▶ AIM: Begin with the line that contains "ob.data.polygons.foreach_set('material_index', mi)" and end with the line that contains "l.build('lattice', wood, d)", transcribing exactly each line in that stretch and no other.

▶ ENTRIES SHOWN:
(begin)

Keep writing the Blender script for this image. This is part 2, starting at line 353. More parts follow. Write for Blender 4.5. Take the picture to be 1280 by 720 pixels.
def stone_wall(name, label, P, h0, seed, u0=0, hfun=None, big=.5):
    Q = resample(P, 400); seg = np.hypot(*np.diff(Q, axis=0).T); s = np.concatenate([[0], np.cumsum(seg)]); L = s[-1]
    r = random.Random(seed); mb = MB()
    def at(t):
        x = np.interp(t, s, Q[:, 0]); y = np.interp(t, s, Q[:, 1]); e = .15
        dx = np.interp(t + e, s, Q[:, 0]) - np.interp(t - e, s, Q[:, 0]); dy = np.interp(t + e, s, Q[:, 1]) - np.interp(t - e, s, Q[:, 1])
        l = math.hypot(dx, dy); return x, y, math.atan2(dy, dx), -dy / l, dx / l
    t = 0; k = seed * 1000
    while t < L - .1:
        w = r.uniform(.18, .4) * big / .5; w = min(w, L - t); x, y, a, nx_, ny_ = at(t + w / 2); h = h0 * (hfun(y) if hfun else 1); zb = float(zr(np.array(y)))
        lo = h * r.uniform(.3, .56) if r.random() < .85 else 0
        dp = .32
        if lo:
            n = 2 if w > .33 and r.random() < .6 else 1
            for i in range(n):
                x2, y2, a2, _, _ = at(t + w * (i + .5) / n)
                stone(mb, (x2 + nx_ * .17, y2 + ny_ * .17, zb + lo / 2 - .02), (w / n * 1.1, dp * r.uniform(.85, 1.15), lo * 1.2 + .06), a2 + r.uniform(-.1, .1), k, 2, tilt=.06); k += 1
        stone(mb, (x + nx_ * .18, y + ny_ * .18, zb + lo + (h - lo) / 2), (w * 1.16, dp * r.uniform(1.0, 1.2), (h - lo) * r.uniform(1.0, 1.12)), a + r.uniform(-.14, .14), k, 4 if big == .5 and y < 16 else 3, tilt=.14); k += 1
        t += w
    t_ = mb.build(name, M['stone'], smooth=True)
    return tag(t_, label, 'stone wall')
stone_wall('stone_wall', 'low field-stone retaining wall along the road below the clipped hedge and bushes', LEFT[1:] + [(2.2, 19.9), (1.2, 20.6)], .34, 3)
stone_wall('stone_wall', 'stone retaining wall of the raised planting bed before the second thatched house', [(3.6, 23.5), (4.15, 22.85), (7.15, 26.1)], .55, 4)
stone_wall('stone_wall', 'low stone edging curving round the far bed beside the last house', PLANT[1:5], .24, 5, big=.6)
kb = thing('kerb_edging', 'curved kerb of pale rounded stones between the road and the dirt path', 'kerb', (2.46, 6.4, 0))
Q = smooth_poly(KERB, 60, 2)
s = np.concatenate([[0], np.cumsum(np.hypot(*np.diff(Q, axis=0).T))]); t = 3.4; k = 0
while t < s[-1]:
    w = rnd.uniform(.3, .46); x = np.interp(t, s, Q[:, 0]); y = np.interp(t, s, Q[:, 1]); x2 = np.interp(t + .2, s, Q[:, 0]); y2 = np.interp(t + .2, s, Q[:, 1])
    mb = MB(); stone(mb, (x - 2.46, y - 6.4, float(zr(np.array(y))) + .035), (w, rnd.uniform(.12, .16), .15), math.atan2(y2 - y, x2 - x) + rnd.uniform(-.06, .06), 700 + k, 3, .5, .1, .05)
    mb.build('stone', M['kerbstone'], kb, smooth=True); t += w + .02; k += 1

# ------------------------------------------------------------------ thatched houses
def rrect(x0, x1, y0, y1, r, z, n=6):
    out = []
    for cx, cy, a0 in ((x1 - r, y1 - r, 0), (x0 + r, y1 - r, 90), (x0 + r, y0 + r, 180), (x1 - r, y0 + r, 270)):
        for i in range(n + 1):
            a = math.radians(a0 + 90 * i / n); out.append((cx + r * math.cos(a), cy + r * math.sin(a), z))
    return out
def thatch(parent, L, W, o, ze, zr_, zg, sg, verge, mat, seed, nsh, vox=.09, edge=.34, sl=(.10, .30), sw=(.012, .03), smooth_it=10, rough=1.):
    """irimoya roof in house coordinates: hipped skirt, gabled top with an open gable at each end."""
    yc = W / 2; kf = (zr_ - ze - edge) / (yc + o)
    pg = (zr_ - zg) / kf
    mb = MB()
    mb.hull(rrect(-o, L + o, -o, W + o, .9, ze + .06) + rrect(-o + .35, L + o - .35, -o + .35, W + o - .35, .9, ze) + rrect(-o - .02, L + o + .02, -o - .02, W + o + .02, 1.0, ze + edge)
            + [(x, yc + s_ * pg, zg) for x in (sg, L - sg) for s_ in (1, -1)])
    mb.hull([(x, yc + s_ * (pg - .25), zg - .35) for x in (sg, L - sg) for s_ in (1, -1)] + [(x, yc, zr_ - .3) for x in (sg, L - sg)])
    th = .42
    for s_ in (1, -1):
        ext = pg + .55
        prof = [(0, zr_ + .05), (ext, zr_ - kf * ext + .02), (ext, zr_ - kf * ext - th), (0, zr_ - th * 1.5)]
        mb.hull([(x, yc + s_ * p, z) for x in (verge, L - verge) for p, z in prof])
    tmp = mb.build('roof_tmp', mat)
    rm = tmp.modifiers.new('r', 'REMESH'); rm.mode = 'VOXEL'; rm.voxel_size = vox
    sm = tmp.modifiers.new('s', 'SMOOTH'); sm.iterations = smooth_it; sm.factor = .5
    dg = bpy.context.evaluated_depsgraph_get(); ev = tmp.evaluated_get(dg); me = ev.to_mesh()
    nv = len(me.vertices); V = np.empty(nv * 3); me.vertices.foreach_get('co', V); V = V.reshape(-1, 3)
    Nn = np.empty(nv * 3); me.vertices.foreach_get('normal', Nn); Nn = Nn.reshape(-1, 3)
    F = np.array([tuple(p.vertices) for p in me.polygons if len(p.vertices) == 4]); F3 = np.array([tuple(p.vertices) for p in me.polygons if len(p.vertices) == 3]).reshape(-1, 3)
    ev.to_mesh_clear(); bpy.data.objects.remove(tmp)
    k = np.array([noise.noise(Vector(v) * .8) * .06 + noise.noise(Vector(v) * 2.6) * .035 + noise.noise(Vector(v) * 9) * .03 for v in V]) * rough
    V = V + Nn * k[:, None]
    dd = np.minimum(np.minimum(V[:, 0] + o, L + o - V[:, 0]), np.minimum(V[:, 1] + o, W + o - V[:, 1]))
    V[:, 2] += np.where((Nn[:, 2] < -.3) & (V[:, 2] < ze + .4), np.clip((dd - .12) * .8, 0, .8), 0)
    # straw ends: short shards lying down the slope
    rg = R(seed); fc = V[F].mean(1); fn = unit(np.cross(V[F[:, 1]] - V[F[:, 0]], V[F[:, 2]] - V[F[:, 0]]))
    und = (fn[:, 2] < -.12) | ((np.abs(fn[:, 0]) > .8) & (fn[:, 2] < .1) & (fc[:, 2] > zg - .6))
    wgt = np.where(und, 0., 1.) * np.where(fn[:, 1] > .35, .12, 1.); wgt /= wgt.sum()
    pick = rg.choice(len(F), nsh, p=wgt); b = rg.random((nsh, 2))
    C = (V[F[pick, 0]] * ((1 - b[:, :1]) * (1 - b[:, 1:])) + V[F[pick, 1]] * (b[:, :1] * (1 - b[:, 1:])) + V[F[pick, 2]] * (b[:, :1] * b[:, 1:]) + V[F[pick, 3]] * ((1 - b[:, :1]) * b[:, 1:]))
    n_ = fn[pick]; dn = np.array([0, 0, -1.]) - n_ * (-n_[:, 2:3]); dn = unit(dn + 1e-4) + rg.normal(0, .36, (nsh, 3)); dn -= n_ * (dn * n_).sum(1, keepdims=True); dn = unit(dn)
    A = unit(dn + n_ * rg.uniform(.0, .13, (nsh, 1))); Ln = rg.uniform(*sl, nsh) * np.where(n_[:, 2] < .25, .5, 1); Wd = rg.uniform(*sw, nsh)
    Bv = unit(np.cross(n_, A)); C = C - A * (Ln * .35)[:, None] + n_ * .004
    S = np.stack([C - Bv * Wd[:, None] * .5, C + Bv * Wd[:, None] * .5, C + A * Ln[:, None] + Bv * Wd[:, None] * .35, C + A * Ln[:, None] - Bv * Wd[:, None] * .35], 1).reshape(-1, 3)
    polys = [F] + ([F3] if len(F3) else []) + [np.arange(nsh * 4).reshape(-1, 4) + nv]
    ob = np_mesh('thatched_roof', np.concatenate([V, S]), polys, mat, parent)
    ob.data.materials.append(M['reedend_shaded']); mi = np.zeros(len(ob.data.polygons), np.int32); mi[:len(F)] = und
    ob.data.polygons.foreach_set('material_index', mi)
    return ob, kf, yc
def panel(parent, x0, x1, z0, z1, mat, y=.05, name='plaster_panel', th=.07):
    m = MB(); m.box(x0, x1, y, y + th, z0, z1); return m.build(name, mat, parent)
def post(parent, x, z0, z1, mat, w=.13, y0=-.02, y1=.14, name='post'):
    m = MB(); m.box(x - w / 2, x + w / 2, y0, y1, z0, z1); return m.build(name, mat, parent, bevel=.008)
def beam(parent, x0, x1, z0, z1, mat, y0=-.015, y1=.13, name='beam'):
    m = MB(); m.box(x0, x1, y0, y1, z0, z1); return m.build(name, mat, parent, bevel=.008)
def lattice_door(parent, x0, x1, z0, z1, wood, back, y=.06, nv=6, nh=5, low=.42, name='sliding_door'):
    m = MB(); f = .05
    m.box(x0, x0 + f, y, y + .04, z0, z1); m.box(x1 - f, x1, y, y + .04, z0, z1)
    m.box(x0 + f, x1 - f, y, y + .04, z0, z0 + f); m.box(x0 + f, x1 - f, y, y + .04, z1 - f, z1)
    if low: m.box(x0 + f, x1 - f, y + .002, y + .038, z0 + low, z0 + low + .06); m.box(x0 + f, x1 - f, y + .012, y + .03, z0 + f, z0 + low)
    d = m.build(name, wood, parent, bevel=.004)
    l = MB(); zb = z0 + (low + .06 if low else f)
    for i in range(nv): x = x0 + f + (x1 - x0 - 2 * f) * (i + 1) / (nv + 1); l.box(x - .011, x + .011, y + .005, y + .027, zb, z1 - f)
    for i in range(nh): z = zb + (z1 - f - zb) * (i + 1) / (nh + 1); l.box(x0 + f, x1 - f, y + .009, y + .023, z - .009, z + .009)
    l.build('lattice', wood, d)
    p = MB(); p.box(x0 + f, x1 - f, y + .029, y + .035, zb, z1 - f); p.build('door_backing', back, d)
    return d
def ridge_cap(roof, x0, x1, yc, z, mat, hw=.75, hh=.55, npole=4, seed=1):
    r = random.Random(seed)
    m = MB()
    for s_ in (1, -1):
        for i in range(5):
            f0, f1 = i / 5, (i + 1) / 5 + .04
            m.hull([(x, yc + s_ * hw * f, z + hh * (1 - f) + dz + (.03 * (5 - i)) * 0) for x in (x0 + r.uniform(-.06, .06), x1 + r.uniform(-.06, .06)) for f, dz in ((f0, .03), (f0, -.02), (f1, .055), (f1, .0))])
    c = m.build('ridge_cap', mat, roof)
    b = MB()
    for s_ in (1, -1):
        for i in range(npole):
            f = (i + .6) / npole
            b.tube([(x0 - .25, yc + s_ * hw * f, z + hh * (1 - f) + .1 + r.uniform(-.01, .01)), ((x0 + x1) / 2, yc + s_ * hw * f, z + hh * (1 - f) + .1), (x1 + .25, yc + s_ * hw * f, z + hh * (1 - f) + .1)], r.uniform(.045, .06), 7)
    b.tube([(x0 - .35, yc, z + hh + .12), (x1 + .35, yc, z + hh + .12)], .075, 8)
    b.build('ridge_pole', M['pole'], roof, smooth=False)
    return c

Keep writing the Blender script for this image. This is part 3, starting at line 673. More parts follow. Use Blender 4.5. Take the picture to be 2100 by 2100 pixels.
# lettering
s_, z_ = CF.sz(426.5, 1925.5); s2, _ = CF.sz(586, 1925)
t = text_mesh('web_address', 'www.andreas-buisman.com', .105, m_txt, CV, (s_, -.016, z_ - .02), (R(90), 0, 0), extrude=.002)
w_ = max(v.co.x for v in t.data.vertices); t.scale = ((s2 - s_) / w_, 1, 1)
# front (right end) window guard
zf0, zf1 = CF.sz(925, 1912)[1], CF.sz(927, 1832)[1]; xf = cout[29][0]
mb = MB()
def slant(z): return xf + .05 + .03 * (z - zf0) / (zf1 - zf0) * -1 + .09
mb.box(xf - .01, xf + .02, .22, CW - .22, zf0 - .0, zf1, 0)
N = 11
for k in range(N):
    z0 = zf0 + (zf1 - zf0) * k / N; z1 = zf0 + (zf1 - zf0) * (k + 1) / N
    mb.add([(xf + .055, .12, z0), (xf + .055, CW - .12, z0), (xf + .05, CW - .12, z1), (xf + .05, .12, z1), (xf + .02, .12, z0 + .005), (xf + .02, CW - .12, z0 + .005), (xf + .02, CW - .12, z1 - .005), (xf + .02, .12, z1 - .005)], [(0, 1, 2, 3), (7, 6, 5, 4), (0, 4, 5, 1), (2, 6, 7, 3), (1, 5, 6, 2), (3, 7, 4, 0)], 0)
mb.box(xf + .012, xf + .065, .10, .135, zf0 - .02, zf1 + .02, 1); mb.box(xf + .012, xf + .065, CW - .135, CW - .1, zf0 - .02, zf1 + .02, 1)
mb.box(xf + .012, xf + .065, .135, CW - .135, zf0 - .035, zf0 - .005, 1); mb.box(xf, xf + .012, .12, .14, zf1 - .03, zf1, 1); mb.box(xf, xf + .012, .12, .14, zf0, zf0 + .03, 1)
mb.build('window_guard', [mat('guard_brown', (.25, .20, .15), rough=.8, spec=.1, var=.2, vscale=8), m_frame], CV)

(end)

▶ RESPONSE TO THIS TASK:
    ob.data.polygons.foreach_set('material_index', mi)
    return ob, kf, yc
def panel(parent, x0, x1, z0, z1, mat, y=.05, name='plaster_panel', th=.07):
    m = MB(); m.box(x0, x1, y, y + th, z0, z1); return m.build(name, mat, parent)
def post(parent, x, z0, z1, mat, w=.13, y0=-.02, y1=.14, name='post'):
    m = MB(); m.box(x - w / 2, x + w / 2, y0, y1, z0, z1); return m.build(name, mat, parent, bevel=.008)
def beam(parent, x0, x1, z0, z1, mat, y0=-.015, y1=.13, name='beam'):
    m = MB(); m.box(x0, x1, y0, y1, z0, z1); return m.build(name, mat, parent, bevel=.008)
def lattice_door(parent, x0, x1, z0, z1, wood, back, y=.06, nv=6, nh=5, low=.42, name='sliding_door'):
    m = MB(); f = .05
    m.box(x0, x0 + f, y, y + .04, z0, z1); m.box(x1 - f, x1, y, y + .04, z0, z1)
    m.box(x0 + f, x1 - f, y, y + .04, z0, z0 + f); m.box(x0 + f, x1 - f, y, y + .04, z1 - f, z1)
    if low: m.box(x0 + f, x1 - f, y + .002, y + .038, z0 + low, z0 + low + .06); m.box(x0 + f, x1 - f, y + .012, y + .03, z0 + f, z0 + low)
    d = m.build(name, wood, parent, bevel=.004)
    l = MB(); zb = z0 + (low + .06 if low else f)
    for i in range(nv): x = x0 + f + (x1 - x0 - 2 * f) * (i + 1) / (nv + 1); l.box(x - .011, x + .011, y + .005, y + .027, zb, z1 - f)
    for i in range(nh): z = zb + (z1 - f - zb) * (i + 1) / (nh + 1); l.box(x0 + f, x1 - f, y + .009, y + .023, z - .009, z + .009)
    l.build('lattice', wood, d)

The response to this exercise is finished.